Adidas pulled its JS Roundhouse Mids, originally due to hit stores in August, after receiving complaints surrounding its controversial design.

“Got a sneaker game so hot you lock your kicks to your ankles?”

The adidas JS Roundhouse Mids, designed by Jeremy Scott, were advertised as a sneaker so coveted owners would have to chain the shoes to their ankles to prevent theft.

Unfortunately, the world will never know whether the chains were actually necessary.

Adidas announced Tuesday that the shoes would not be sold in August as planned because of complaints that the orange shackles referenced slavery.

“We apologize if people are offended by the design and we are withdrawing our plans to make them available to the marketplace,” adidas said in a statement.

Scott insists that he is not racist and tweeted “MY WORK HAS ALWAYS BEEN INSPIRED BY CARTOONS, TOYS, & MY CHILDHOOD...” Attached to the tweet was a picture of My Pet Monster -- a cuddly toy from the '80s that has orange shackles hanging from its wrists.

Apparently, the manufacturers did not imagine their product would receive the immense amount of backlash it did seeing that the sneaker almost made it to stores.

This prompts the question: Are we as a country too sensitive?

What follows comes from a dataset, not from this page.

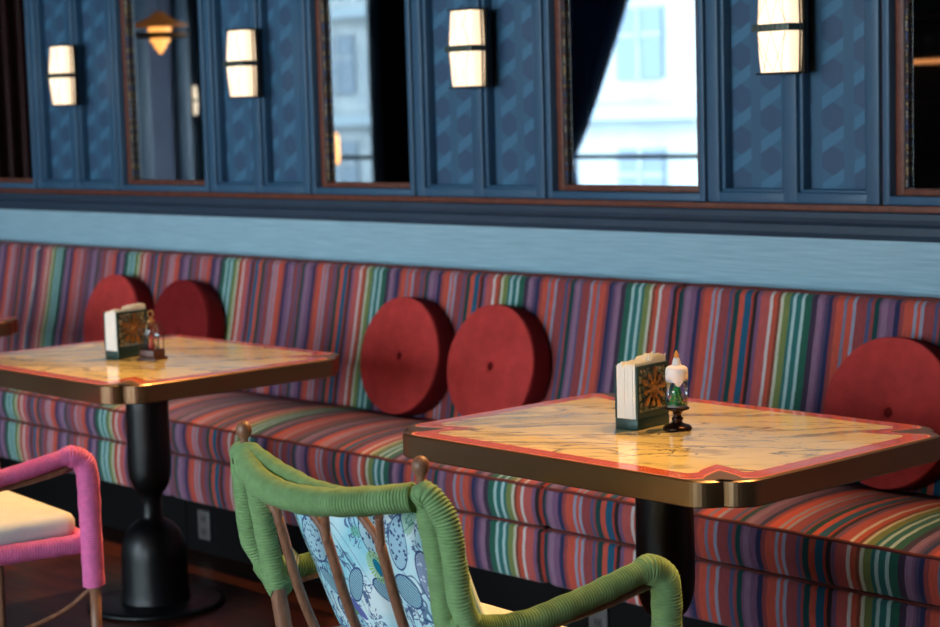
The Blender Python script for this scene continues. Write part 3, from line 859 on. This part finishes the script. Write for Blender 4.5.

Kwaku Osei-Bonsu, a senior public relations major at Howard University, said he thinks so -- although he did call the shoes “socially insensitive.”

“It’s only as serious as we make it,” Osei-Bonsu said in a Facebook comment regarding the shoes. “People everywhere have become hypersensitive to just about everything. We must remember that being offended by something is a choice.”

Before the news of the sneakers' cancellation was announced, Osei-Bonsu didn’t believe the controversy would affect the sales.

Erica England, a 21-year-old student at Wake Technical Community College in Raleigh, N.C., was offended by the design and said she would boycott them.

“Considering the history in this country, including those unjustly incarcerated, why would anyone buy into the hype?” England commented.

For Osei-Bonsu, slavery wasn’t the first offensive imagine that came to mind.

“If anyone should be offended it should be people who are currently incarcerated,” he said in his comment.

Gabriel Kelson, a senior at DeVry University in Columbus, Ohio, expressed the same feelings in his comments about the sneakers.

“I just think they are ugly and probably if there was not an article attached to the shoes I would of thought of prison not slavery,” he said. "This is not the first time this year consumer outcry has led to companies pulling items from their shelves."

Earlier this month, liquor stores in Idaho banned Five Wives vodka. The label shows five women, clad in bonnets and 19th century-style dresses, holding kittens in the hem of their dresses -- exposing their undergarments. Idaho’s Liquor Division considered the label to allude to polygamy and possibly offensive to Mormons and women, although it has since reversed its decision and will allow the brand to be sold.

The director of the distillery that produces the vodka told Robert Siegel, host of NPR’s All Things Considered, that their products “could be interpreted in many different ways and it’s what the viewer or reader of the label brings as baggage.”

And remember Jeremy Lin, the New York Knicks’ Taiwanese-American point guard that rocketed from obscurity to NBA stardom?

To honor the basketball star and Harvard grad, a Ben & Jerry’s ice cream shop near Harvard’s campus rolled out “Taste the Lin-sanity.” The new flavor that included vanilla, honey swirl -- and pieces of fortune cookies.

The ice cream received enough criticism to make the company quickly exchange the fortune cookies for waffle cones.

Ben & Jerry's also had to pull a flavor called “Schweddy Balls." But you get the idea.

Whether you feel the sneakers (or any of the products above) are offensive or not, our country's free-market system means the ultimate way you let your voice be heard is by how you spend your money.